Masa y personalidad Masa y personalidad

Masa y personalidad

En 1930, Ortega y Gasset publicaba La rebelión de las masas, libro convertido en clásico y reeditado mil veces hasta hoy. En 1960, aparecía Masa y poder de Elias Canetti, otro clásico. Y en el año 2000 el filósofo alemán Peter Sloterdijk, nada querido por la prensa de su país, daba a la imprenta El desprecio de las masas. Tres obras coincidentes en presentar a la masa, que con frecuencia decide el destino de los pueblos y no siempre para bien, como algo distinto a la suma de los individuos racionales que la componen, como un ente emotivo en el que sus células renuncian a toda racionalidad.

Pablo Casado parece haber leído esos libros. El 21 julio, durante el congreso del Partido Popular, el nuevo presidente de la organización presentó el futuro del PP como "el partido de la libertad"; no de la libertad colectiva de un pueblo, de una sociedad o de una manifestación callejera, sino de la libertad personal de cada ciudadano. Una propuesta novedosa frente al manido lenguaje de nuestros políticos que en su vacuidad tanto recuerda los "gritos rituales" del franquismo: "España libre", se gritaba, y el grito nada tenía que ver con la libertad de cada español.

El siglo XX, tanto en versión comunista, fascista o democrática, fue el siglo de las masas en movimiento y de lo público. Ni el mismo cristianismo, una religión de salvación personal, se vio libre de esa influencia: en 1961 el Papa Juan XXIII en su encíclica Mater et Magistra, que provocó un monumental revuelo en las filas católicas, instaba a los creyentes a una concordia con el socialismo socializante.

No cabe duda de que hoy en Europa, y con especial relevancia en España, vivimos el momento cenital del poder de las muchedumbres. Un poder que aterroriza no sólo a los gobiernos y líderes políticos, también a la prensa, a las cadenas televisivas, a las emisoras de radio, a los publicitarios e incluso al individuo que en las redes sociales se ve con frecuencia obligado a pedir perdón en público, por más que ahora la multitud no siempre esté en la calle sino sentada en su casa delante del televisor. Hay razones para empavorecerse: el rechazo (tan bien descrito por Roberto Calasso en La actualidad innombrable) por parte de las multitudes de toda "intermediación" conduce de manera inexorable al totalitarismo moral, intelectual y, al final, político, puesto que la muchedumbre al proclamarse mayoritaria entiende la mayoría como soberana, absoluta y depósito de la verdad. Restif de la Bretonne, después de narrar en su horrible libro Las noches revolucionarias las matanzas de septiembre de 1792 en París, que a él, espectador directo, le espantaron, añade no obstante que los homicidas llevaban razón: "En la democracia directa del pueblo, la minoría siempre es culpable".

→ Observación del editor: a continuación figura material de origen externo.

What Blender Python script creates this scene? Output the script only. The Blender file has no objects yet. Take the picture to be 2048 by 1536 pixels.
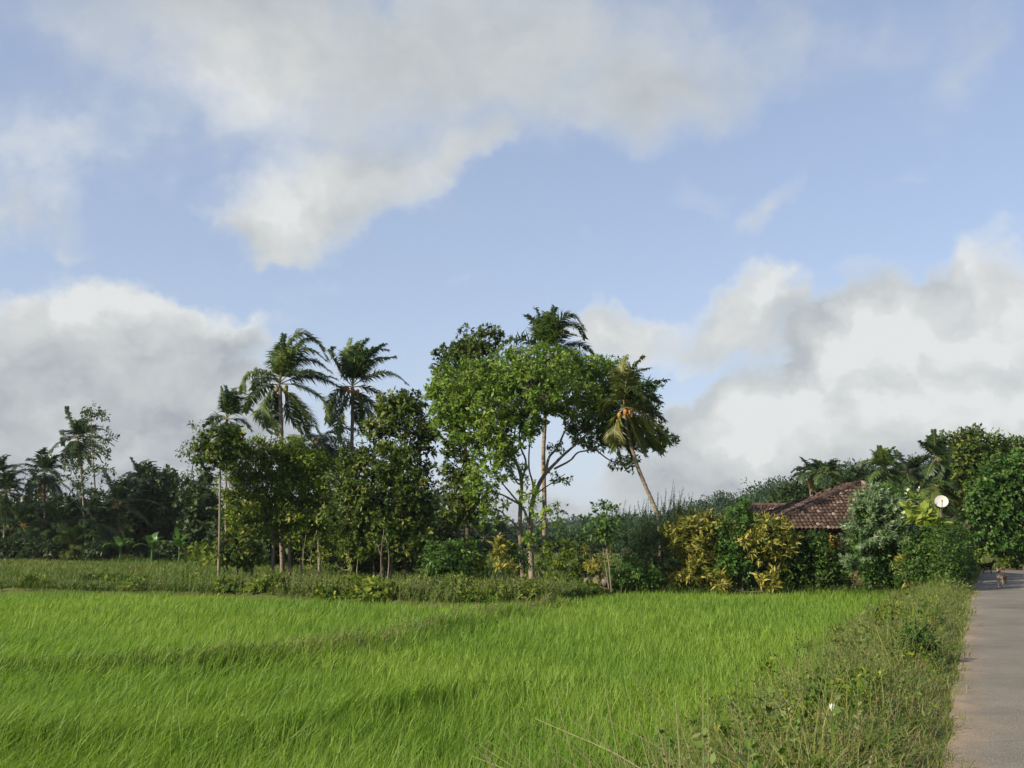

"Pensar por cuenta propia (escribe Vila-Matas) es perseguido, y no hay día en que no se extienda más la distancia entre colectividad y singularidad". Y citando a Robert Musil añade: "Existe una clase media-baja del espíritu que bajo la protección del partido, la secta o la corriente artística presume de poder decir nosotros en lugar de decir yo". Mientras la persona - esto es, el ser humano con nombre y apellidos que dice yo- tiene como valor supremo la libertad individual, la masa clama por la igualdad que, al ser todos los hombres desiguales por naturaleza (el inteligente y el torpe, el laborioso y el vago, el lúcido y el necio, el guapo y el feo), sólo puede ser una igualdad por abajo (todos iguales de torpes, vagos, tontos y feos). Los sans-culotte llamaban a la guillotina "la hoz de la igualdad" y calificaban a sus víctimas de "aristócratas", aunque no tuvieran una sola gota de sangre azul. Tenían razón: el individualista, el anarca (Jünger), el sabio y el noble de espíritu, por minoría, deben ser culpables y castigados.

Pero el punto cenital de un movimiento, de un paradigma o de una cultura es el comienzo de su decadencia, de la aparición de fuerzas contrarias que, frente al pensamiento único, el lenguaje obligatorio, el buenismo tontaina y el igualitarismo a la baja, alzan la pancarta rebelde del personalismo: libertad como valor supremo; personalidad como lo distinto, lo propio, lo único del individuo; la superioridad de la razón singular.

Pienso en el hartazgo de una minoría, de una aristocracia del mérito, hoy aún incipiente, oculta en la emboscadura y a la espera. Por mi edad, ya no veré su emergencia, aunque la Historia siempre ha funcionado así: por jartura.